We were SO excited about going to Amaranth. We couldn't wait to get there. Our first meeting we met with the boss & wife and some of the other families. We also met with the guy that DH would be working with and some of the people from the reserve. We were so excited.
We drove there in a wicked snow storm. We probably should have spent another night in Wayway but there was NO way DH would. We arrived and right away the other guys were helping us unload and making sure we were comfortable. A good sign I thought. We spent the night sitting on the floor watching our little TV. We didn't know it then but DS would arrive in 3 short weeks.
We met one of the local families before he was born. We still keep in contact with them. They were my saving grace while we were there. Their girls would babysit our son when we needed them too and we would just hang out. In fact, there are a few local families we are still in contact with. While it wasn't a real desirable place to be, we had a strong support group and those people will always remain close.
There are two families in particular that will always be close our hearts. With one family, we had children roughly the same age. We had a lot of common interests and we were always there for one another, no matter what. We could be completely honest with eachother and I trust both of them with my deepest, darkest secrets. And we don't trust many people. The other family has been our only support through DH's health issue.
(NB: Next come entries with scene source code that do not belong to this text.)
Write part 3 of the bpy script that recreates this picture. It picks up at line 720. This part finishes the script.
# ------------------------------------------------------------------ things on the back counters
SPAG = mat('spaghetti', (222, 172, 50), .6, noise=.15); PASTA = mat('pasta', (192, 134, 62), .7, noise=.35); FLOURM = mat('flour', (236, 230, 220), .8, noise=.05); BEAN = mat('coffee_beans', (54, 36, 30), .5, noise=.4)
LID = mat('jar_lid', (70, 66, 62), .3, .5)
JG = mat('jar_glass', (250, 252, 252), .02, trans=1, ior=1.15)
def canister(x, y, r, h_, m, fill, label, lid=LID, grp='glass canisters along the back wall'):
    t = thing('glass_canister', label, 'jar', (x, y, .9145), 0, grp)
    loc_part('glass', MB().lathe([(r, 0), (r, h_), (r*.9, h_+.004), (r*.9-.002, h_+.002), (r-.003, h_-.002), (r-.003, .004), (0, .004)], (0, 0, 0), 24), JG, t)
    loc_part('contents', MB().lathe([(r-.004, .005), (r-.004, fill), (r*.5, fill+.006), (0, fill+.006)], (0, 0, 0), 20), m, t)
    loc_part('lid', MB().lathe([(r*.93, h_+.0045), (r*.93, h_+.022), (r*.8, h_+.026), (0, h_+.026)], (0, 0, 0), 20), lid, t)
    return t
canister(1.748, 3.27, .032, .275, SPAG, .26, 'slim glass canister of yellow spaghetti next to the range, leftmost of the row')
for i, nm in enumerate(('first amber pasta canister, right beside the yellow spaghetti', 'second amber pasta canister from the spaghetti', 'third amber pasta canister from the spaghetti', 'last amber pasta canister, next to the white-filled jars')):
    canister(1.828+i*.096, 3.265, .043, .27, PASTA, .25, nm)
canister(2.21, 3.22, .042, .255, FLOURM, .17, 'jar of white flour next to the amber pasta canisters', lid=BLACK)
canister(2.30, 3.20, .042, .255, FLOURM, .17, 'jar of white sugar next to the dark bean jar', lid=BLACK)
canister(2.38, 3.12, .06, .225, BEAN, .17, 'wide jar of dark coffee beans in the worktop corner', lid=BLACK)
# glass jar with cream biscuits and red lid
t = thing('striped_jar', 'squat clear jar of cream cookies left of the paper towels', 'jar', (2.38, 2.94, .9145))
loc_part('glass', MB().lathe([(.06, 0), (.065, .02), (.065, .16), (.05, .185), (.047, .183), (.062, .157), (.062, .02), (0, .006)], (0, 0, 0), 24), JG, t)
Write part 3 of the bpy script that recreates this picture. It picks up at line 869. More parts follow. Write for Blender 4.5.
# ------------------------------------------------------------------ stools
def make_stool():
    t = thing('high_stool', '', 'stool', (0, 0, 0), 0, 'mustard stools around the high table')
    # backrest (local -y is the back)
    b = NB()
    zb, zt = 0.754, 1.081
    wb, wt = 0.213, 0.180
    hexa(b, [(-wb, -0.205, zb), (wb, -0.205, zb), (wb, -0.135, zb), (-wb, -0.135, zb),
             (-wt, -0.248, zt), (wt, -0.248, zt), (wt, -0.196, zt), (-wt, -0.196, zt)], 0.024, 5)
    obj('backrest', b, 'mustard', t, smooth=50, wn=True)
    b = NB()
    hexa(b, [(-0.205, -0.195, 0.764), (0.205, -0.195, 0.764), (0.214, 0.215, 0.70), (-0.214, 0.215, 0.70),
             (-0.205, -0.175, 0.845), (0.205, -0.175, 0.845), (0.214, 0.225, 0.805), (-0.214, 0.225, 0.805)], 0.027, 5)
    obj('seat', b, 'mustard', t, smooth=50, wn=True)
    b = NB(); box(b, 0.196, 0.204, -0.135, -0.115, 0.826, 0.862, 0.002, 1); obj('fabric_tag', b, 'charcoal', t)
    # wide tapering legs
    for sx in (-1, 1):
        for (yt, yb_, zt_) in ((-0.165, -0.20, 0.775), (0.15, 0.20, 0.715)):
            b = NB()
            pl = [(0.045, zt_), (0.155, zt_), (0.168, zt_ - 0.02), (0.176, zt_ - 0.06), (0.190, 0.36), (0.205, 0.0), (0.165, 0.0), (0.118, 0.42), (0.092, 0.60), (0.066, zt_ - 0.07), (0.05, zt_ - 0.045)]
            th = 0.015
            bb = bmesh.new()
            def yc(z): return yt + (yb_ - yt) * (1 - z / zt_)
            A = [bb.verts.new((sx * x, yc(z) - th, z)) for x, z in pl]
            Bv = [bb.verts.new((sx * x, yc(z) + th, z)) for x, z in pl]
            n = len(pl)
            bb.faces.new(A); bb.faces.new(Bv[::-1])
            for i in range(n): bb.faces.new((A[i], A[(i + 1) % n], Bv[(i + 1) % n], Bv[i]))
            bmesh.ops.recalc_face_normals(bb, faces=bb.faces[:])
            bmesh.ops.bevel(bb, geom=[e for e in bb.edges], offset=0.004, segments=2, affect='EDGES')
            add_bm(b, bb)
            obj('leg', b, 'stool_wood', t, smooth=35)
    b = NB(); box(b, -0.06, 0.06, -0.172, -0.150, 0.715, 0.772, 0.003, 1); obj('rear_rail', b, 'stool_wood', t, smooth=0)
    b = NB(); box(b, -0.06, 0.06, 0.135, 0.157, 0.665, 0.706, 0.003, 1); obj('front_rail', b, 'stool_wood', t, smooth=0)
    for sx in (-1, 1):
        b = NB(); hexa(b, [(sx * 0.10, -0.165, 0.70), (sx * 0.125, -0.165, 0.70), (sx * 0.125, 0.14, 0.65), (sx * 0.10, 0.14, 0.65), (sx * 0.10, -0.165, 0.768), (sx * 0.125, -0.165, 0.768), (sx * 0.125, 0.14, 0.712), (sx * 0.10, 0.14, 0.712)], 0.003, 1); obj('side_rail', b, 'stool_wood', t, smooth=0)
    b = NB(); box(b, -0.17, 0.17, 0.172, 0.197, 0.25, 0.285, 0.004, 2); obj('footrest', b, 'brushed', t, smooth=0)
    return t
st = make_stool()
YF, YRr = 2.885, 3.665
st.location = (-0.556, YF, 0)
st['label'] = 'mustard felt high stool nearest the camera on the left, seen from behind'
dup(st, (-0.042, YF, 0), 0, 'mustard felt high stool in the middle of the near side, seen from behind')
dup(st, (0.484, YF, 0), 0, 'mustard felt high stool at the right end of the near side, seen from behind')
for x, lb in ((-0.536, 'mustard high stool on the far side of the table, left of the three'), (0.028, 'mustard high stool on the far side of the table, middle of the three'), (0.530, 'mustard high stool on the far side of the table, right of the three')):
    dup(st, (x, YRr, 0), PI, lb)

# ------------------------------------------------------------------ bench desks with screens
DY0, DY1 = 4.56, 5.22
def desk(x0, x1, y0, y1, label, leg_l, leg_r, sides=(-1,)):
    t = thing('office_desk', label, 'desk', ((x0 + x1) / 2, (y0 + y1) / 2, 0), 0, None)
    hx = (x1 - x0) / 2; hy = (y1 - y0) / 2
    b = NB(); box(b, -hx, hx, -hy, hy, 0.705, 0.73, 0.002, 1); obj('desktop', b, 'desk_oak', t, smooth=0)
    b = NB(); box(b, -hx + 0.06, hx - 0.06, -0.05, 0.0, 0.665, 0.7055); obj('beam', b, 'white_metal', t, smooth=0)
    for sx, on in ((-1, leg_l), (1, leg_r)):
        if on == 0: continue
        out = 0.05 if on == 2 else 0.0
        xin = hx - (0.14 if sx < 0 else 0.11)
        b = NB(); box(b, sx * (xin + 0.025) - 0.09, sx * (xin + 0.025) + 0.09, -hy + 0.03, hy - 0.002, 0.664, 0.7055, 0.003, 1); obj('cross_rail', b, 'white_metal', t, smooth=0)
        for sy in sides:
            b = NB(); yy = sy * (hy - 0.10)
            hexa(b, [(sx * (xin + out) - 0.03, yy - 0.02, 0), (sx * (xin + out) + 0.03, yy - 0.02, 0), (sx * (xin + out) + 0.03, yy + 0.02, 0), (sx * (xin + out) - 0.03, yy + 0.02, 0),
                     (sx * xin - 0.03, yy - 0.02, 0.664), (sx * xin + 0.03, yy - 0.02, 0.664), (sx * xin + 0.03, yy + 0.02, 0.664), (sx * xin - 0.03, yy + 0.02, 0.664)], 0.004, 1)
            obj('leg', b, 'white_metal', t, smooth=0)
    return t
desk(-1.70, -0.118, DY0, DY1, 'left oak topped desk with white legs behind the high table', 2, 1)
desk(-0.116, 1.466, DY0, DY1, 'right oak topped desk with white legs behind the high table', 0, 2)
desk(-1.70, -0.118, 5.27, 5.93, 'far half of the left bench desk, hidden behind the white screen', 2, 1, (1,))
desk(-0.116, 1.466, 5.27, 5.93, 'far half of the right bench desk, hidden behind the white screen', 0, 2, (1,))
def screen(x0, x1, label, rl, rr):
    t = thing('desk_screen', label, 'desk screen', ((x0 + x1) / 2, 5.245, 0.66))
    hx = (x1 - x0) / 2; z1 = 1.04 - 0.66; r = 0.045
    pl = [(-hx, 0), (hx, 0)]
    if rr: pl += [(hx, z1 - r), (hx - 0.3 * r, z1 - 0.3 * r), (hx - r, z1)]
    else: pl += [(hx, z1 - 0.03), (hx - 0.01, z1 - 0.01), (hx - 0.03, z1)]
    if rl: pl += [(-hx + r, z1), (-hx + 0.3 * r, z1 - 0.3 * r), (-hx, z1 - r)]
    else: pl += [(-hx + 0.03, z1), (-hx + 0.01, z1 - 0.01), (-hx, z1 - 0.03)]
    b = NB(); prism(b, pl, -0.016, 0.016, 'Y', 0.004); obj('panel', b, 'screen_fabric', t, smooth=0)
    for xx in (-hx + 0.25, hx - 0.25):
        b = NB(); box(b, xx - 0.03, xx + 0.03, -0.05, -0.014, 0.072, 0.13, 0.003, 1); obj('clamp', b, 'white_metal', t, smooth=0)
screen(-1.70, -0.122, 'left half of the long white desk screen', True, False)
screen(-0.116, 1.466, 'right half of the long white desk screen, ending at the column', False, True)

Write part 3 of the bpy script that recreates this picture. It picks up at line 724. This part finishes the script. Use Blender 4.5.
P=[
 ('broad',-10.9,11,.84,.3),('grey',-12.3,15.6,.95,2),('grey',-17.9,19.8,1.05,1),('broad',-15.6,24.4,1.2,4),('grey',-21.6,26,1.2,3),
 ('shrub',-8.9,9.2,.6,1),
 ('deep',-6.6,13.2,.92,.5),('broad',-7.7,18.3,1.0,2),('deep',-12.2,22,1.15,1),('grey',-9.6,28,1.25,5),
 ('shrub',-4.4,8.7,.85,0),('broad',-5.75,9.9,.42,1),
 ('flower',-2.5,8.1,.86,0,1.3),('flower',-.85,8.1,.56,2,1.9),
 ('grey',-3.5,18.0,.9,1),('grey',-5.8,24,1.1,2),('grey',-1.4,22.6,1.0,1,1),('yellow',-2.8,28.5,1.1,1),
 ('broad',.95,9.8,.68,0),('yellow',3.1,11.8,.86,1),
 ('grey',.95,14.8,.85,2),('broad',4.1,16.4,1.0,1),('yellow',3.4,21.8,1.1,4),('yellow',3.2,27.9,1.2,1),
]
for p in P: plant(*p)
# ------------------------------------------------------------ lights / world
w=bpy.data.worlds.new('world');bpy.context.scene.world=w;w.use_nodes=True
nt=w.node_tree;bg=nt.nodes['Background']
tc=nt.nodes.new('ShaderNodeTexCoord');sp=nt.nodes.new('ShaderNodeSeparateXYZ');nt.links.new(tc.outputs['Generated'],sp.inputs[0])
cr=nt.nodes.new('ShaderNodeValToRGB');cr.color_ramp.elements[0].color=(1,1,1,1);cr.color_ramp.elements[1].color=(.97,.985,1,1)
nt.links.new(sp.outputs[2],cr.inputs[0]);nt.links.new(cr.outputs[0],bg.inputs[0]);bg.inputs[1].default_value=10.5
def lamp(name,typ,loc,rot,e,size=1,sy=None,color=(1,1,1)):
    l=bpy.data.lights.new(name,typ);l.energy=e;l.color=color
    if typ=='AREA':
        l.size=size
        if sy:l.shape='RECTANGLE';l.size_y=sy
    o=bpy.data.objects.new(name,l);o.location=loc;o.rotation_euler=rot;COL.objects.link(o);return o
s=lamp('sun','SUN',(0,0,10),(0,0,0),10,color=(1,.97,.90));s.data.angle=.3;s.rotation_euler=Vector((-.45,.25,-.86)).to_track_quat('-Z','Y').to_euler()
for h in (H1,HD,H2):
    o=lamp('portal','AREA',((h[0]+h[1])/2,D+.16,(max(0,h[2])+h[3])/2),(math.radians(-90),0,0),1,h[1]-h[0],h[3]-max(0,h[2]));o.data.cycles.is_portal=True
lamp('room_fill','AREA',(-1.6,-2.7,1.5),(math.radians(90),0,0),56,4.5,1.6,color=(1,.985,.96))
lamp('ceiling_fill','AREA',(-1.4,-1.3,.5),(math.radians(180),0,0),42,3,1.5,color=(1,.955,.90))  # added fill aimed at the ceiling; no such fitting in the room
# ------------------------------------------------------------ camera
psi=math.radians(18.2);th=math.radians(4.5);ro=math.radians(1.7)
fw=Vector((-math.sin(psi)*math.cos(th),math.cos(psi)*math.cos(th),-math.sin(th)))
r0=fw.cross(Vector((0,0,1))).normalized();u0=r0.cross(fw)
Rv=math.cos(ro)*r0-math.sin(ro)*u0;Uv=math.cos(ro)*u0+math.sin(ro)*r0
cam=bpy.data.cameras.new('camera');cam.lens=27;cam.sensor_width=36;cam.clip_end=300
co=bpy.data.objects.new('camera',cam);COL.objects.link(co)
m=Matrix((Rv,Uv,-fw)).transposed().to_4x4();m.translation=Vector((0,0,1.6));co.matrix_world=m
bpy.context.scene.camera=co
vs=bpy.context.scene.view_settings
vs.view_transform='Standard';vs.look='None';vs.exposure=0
We've become very close and we are thankful that we met them, while in Amaranth.
It was CRAZY busy there. I felt like a single Mom most of the time. DH did his very best to spend his days off doing stuff with us even though I know he just wanted to sleep. When DH was working and the weather was nice we would head home to Winnipeg with family. It wasn't always an easy place to be but it wasn't really all that bad. It certainly all depended on your ability to adapt and your attitude. I always told myself that there were way worse places we could be.
We had lots of fun there. Snowmobiling, ice fishing, quadding, mud bogs, snowmobile racing, catching carp, fires in the backyard, playing on the giant snowhills in the yard, looking for birds, skeet shooting, combining, all kinds of stuff. We could always find something to do being outdoorsy people.
I'll never forget the fires! People would set fires for no reason. It was dry and well, its one way to cause trouble. One night they set one behind our house! I was scared.
There were some not so good times there too. But we don't dwell on those things. There were a couple times I questioned whether or not I was cut out for this lifestyle.
DH did something in his career that he talked about doing from the time he was in training. So proud.
It was also the place were things started to get bad for DH. Looking back I realize I missed a lot of signs. I can't change that now and I'm just happy that after all this time we are actually on way back to getting back at it. We are looking forward to a change and getting closer to our family again.
This is a journey and one day I'll write about it. I don't have all bad things to say about these places. Now that I'm past them and I've reflected I don't really think of the negative stuff. There is negativity in everything you do. I think of the things that made me grow, how they changed my family and how I learned from these experiences. I realize how I made myself function with undesirable places and people. I know that I did more than what was required of me to make it livable.
I'll always remember that this is where I took both my babies "home" for the first time, the people I met, and where I had some real neat experiences and met some great people.